T.S. Golden Bear in Washington graving dock after a fresh coat of paint.

On July 29, 1986, the keel was laid for hull #4667, ordered under a MARAD contract for the Navy, at Bethlehem Steel in Sparrows Point, Maryland. After launching on September 4, 1987, she was delivered to the Navy on March 31, 1989, and entered service as the USNS Maury (T-AGS-39). At the time, the USNS Maury was the fastest and largest oceanographic ship in the United States fleet. She also featured a number of advanced oceanographic tools and technologies, including a "multi-beam, wide-angle precision sonar for continuous charting of a broad strip of ocean floor under the ship's track." In addition, the main engines, two Enterprise R5 V-16 diesel engines, were mounted on "rafts", isolated from the hull by rubber cushions, similar in nature to the acoustic isolation aboard nuclear submarines.[1]

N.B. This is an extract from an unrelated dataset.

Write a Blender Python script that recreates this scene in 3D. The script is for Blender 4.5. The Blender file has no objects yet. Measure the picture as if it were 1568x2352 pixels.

The USNS Maury was placed "out of service" in September 1994, and laid up in the National Defense Reserve Fleet in Suisun Bay, California.[1] On October 1, 1994, she was stricken from the Navy rolls and transferred to MARAD under agreement that she would be transferred to CMA after retrofitting. After conversion of the living spaces aboard, she was transferred to CMA on May 4, 1996 and rechristened as the TS Golden Bear. Since that time, the ship has almost continuously undergone substantial repairs, remodeling and improvements, including periodic drydock inspections and overhauls. In early 2009, additional staterooms were installed, along with a supplemental MSD (Marine Sewage Device), and both the ship's gym and library were renovated.Current construction projects include an enclosed simulation laboratory for navigation training atop the 04 deck and refurbishment of the cadet living quarters on the 01 and 02 decks.